Please return the full listing below without altering anything.

- - -

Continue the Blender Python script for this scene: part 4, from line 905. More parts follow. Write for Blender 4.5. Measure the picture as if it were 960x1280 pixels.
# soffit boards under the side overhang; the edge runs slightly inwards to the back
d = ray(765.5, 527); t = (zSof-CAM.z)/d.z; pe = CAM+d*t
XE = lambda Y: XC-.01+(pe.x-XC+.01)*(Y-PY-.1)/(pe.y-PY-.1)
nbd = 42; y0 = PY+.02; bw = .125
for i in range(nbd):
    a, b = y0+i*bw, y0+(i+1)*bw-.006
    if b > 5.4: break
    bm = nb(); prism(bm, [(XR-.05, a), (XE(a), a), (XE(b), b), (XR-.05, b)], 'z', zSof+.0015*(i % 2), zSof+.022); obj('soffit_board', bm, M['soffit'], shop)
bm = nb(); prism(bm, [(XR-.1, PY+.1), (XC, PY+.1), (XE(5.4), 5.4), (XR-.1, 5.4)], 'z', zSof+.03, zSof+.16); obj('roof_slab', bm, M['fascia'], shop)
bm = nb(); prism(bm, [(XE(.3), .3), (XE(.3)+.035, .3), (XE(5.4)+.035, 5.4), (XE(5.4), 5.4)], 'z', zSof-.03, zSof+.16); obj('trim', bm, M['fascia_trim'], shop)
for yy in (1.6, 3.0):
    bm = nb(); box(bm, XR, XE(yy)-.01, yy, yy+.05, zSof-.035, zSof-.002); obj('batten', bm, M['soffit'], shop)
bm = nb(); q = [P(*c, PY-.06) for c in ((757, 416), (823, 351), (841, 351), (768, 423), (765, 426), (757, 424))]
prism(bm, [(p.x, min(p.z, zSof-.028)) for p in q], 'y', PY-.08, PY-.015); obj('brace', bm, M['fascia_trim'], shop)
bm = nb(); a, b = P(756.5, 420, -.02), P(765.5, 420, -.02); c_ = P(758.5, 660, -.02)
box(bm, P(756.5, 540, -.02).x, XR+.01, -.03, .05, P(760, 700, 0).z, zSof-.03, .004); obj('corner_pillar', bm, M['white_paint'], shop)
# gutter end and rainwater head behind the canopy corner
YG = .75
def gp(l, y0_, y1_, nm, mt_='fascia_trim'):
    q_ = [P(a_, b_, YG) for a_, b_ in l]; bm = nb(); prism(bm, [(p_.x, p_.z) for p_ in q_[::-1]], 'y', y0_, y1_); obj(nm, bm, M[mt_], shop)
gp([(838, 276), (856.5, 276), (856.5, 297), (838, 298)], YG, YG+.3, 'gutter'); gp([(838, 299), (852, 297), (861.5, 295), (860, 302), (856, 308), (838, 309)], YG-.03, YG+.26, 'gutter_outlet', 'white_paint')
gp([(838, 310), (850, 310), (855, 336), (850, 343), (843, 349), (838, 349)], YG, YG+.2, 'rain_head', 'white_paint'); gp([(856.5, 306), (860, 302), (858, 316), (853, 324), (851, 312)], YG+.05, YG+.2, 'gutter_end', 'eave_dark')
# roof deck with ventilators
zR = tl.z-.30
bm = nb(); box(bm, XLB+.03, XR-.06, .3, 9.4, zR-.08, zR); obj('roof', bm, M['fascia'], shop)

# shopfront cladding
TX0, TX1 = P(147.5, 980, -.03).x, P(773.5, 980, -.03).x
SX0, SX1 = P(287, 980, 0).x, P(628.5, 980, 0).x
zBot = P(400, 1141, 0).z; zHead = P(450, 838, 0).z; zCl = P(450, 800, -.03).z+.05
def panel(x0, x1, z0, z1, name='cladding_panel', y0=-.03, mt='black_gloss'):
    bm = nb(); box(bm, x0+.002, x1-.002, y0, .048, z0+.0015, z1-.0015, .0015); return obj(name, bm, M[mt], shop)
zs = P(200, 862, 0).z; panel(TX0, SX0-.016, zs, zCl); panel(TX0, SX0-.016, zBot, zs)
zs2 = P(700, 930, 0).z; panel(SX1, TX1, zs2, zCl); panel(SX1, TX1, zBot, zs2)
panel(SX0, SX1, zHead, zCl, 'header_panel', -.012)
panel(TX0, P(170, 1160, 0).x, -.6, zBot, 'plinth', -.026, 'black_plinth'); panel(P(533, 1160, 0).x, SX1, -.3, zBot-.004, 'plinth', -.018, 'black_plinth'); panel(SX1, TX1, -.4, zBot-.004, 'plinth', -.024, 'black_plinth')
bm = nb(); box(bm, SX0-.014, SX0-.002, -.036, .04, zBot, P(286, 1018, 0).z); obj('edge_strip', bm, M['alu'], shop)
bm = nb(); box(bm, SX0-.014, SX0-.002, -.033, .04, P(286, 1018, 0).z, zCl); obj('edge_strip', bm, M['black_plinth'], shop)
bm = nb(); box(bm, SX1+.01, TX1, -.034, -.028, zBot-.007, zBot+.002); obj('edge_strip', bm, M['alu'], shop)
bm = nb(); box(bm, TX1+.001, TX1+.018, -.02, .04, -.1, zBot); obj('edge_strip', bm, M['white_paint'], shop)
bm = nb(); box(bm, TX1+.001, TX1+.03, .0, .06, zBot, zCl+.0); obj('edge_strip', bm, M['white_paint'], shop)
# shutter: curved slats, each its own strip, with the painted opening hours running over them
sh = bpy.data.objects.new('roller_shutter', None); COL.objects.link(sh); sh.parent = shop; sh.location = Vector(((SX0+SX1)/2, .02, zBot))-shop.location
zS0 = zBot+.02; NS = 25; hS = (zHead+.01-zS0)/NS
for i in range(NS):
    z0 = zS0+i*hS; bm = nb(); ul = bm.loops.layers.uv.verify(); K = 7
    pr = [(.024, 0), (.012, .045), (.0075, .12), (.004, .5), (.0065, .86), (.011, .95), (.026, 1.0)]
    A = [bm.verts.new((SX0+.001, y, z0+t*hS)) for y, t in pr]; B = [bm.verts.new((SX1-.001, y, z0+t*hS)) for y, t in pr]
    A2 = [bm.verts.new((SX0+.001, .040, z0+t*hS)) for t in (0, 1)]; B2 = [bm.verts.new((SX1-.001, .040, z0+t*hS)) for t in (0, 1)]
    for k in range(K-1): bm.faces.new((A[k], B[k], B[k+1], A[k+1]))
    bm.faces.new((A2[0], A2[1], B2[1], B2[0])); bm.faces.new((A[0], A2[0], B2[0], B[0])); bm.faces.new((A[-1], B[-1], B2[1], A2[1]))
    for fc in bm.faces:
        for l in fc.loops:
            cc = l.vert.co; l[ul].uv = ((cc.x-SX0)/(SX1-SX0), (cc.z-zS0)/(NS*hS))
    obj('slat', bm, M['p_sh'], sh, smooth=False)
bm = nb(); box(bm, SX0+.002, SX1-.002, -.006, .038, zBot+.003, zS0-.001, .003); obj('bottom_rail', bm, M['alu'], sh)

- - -

EXERCISE RESULT.
Continue the Blender Python script for this scene: part 4, from line 905. More parts follow. Write for Blender 4.5. Measure the picture as if it were 960x1280 pixels.
# soffit boards under the side overhang; the edge runs slightly inwards to the back
d = ray(765.5, 527); t = (zSof-CAM.z)/d.z; pe = CAM+d*t
XE = lambda Y: XC-.01+(pe.x-XC+.01)*(Y-PY-.1)/(pe.y-PY-.1)
nbd = 42; y0 = PY+.02; bw = .125
for i in range(nbd):
    a, b = y0+i*bw, y0+(i+1)*bw-.006
    if b > 5.4: break
    bm = nb(); prism(bm, [(XR-.05, a), (XE(a), a), (XE(b), b), (XR-.05, b)], 'z', zSof+.0015*(i % 2), zSof+.022); obj('soffit_board', bm, M['soffit'], shop)
bm = nb(); prism(bm, [(XR-.1, PY+.1), (XC, PY+.1), (XE(5.4), 5.4), (XR-.1, 5.4)], 'z', zSof+.03, zSof+.16); obj('roof_slab', bm, M['fascia'], shop)
bm = nb(); prism(bm, [(XE(.3), .3), (XE(.3)+.035, .3), (XE(5.4)+.035, 5.4), (XE(5.4), 5.4)], 'z', zSof-.03, zSof+.16); obj('trim', bm, M['fascia_trim'], shop)
for yy in (1.6, 3.0):
    bm = nb(); box(bm, XR, XE(yy)-.01, yy, yy+.05, zSof-.035, zSof-.002); obj('batten', bm, M['soffit'], shop)
bm = nb(); q = [P(*c, PY-.06) for c in ((757, 416), (823, 351), (841, 351), (768, 423), (765, 426), (757, 424))]
prism(bm, [(p.x, min(p.z, zSof-.028)) for p in q], 'y', PY-.08, PY-.015); obj('brace', bm, M['fascia_trim'], shop)
bm = nb(); a, b = P(756.5, 420, -.02), P(765.5, 420, -.02); c_ = P(758.5, 660, -.02)
box(bm, P(756.5, 540, -.02).x, XR+.01, -.03, .05, P(760, 700, 0).z, zSof-.03, .004); obj('corner_pillar', bm, M['white_paint'], shop)
# gutter end and rainwater head behind the canopy corner
YG = .75
def gp(l, y0_, y1_, nm, mt_='fascia_trim'):
    q_ = [P(a_, b_, YG) for a_, b_ in l]; bm = nb(); prism(bm, [(p_.x, p_.z) for p_ in q_[::-1]], 'y', y0_, y1_); obj(nm, bm, M[mt_], shop)
gp([(838, 276), (856.5, 276), (856.5, 297), (838, 298)], YG, YG+.3, 'gutter'); gp([(838, 299), (852, 297), (861.5, 295), (860, 302), (856, 308), (838, 309)], YG-.03, YG+.26, 'gutter_outlet', 'white_paint')
gp([(838, 310), (850, 310), (855, 336), (850, 343), (843, 349), (838, 349)], YG, YG+.2, 'rain_head', 'white_paint'); gp([(856.5, 306), (860, 302), (858, 316), (853, 324), (851, 312)], YG+.05, YG+.2, 'gutter_end', 'eave_dark')
# roof deck with ventilators
zR = tl.z-.30
bm = nb(); box(bm, XLB+.03, XR-.06, .3, 9.4, zR-.08, zR); obj('roof', bm, M['fascia'], shop)

# shopfront cladding
TX0, TX1 = P(147.5, 980, -.03).x, P(773.5, 980, -.03).x
SX0, SX1 = P(287, 980, 0).x, P(628.5, 980, 0).x
zBot = P(400, 1141, 0).z; zHead = P(450, 838, 0).z; zCl = P(450, 800, -.03).z+.05
def panel(x0, x1, z0, z1, name='cladding_panel', y0=-.03, mt='black_gloss'):
    bm = nb(); box(bm, x0+.002, x1-.002, y0, .048, z0+.0015, z1-.0015, .0015); return obj(name, bm, M[mt], shop)
zs = P(200, 862, 0).z; panel(TX0, SX0-.016, zs, zCl); panel(TX0, SX0-.016, zBot, zs)
zs2 = P(700, 930, 0).z; panel(SX1, TX1, zs2, zCl); panel(SX1, TX1, zBot, zs2)
panel(SX0, SX1, zHead, zCl, 'header_panel', -.012)
panel(TX0, P(170, 1160, 0).x, -.6, zBot, 'plinth', -.026, 'black_plinth'); panel(P(533, 1160, 0).x, SX1, -.3, zBot-.004, 'plinth', -.018, 'black_plinth'); panel(SX1, TX1, -.4, zBot-.004, 'plinth', -.024, 'black_plinth')
bm = nb(); box(bm, SX0-.014, SX0-.002, -.036, .04, zBot, P(286, 1018, 0).z); obj('edge_strip', bm, M['alu'], shop)
bm = nb(); box(bm, SX0-.014, SX0-.002, -.033, .04, P(286, 1018, 0).z, zCl); obj('edge_strip', bm, M['black_plinth'], shop)
bm = nb(); box(bm, SX1+.01, TX1, -.034, -.028, zBot-.007, zBot+.002); obj('edge_strip', bm, M['alu'], shop)
bm = nb(); box(bm, TX1+.001, TX1+.018, -.02, .04, -.1, zBot); obj('edge_strip', bm, M['white_paint'], shop)
bm = nb(); box(bm, TX1+.001, TX1+.03, .0, .06, zBot, zCl+.0); obj('edge_strip', bm, M['white_paint'], shop)
# shutter: curved slats, each its own strip, with the painted opening hours running over them
sh = bpy.data.objects.new('roller_shutter', None); COL.objects.link(sh); sh.parent = shop; sh.location = Vector(((SX0+SX1)/2, .02, zBot))-shop.location
zS0 = zBot+.02; NS = 25; hS = (zHead+.01-zS0)/NS
for i in range(NS):
    z0 = zS0+i*hS; bm = nb(); ul = bm.loops.layers.uv.verify(); K = 7
    pr = [(.024, 0), (.012, .045), (.0075, .12), (.004, .5), (.0065, .86), (.011, .95), (.026, 1.0)]
    A = [bm.verts.new((SX0+.001, y, z0+t*hS)) for y, t in pr]; B = [bm.verts.new((SX1-.001, y, z0+t*hS)) for y, t in pr]
    A2 = [bm.verts.new((SX0+.001, .040, z0+t*hS)) for t in (0, 1)]; B2 = [bm.verts.new((SX1-.001, .040, z0+t*hS)) for t in (0, 1)]
    for k in range(K-1): bm.faces.new((A[k], B[k], B[k+1], A[k+1]))
    bm.faces.new((A2[0], A2[1], B2[1], B2[0])); bm.faces.new((A[0], A2[0], B2[0], B[0])); bm.faces.new((A[-1], B[-1], B2[1], A2[1]))
    for fc in bm.faces:
        for l in fc.loops:
            cc = l.vert.co; l[ul].uv = ((cc.x-SX0)/(SX1-SX0), (cc.z-zS0)/(NS*hS))
    obj('slat', bm, M['p_sh'], sh, smooth=False)
bm = nb(); box(bm, SX0+.002, SX1-.002, -.006, .038, zBot+.003, zS0-.001, .003); obj('bottom_rail', bm, M['alu'], sh)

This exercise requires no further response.